In Glauber's opinion, having the two integrated counters as described
above is simpler than having separate exclusive user and kernel counters.
However, Michal Hocko pointed out that this makes OOM decisions difficult
(i.e., the kernel may make wrong decisions, such that a program that
is not using a lot of memory can be killed because of heavy kernel memory
usage). Glauber defended his approach on the basis that the current
OOM-killing decisions have the same problem, and if his approach makes
these problems easier to trigger, then they are more likely to be found and
fixed.
There were no fundamental objections to Glauber's patch series to add support for accounting for
pages allocated for the stack. However, three things were requested:
- Documentation of the use cases and how the counters are to be
interpreted by the system administrator.
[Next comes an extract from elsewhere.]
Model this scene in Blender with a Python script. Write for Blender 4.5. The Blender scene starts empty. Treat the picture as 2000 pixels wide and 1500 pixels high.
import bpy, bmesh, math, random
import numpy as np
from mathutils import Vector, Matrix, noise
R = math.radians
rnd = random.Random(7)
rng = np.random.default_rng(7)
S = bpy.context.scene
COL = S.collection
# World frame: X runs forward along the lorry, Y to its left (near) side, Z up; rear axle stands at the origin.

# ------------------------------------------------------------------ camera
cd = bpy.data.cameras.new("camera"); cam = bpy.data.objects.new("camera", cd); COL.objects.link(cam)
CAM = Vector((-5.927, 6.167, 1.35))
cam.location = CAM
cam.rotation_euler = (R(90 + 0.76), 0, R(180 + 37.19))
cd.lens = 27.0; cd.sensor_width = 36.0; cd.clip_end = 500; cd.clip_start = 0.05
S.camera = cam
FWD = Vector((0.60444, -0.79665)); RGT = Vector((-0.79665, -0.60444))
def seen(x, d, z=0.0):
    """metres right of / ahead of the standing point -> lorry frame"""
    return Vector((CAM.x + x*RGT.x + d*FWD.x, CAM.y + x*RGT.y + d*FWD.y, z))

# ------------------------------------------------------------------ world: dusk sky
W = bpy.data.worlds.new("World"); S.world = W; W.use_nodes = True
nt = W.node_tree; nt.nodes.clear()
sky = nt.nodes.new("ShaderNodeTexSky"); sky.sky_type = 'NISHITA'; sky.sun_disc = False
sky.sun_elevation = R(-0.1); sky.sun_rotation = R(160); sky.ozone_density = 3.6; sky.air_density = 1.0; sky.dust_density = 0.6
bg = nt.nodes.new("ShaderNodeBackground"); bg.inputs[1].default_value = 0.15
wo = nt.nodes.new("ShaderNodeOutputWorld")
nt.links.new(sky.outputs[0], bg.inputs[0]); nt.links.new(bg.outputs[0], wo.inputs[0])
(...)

It will be up to other interested
users to object if their use cases are not addressed.
- Incorporation of feedback on the patches, including issues with
naming and minor inconsistencies in the API. The patch series still needs
"a bit of love".
- A demonstration of the behavior in a NUMA environment in order to
determine whether the implementation has problems with CPU cache-line
bouncing. If a single counter is shared for an entire cgroup and processes
in that cgroup run on multiple nodes then the cache line has to "bounce" on
each write to keep the data coherent. It is desirable that Glauber tests
in advance how kernel performance is affected if processes are running on
multiple nodes. Potentially, every kernel allocation updates a counter
shared between NUMA nodes and this would scale very badly. It's worth
noting that NUMA is not the key factor here, but checking the behavior in a
NUMA environment is a good test because NUMA makes the effects of
cache-line bouncing much more visible. (Glauber has subsequently posted a round of benchmarks.)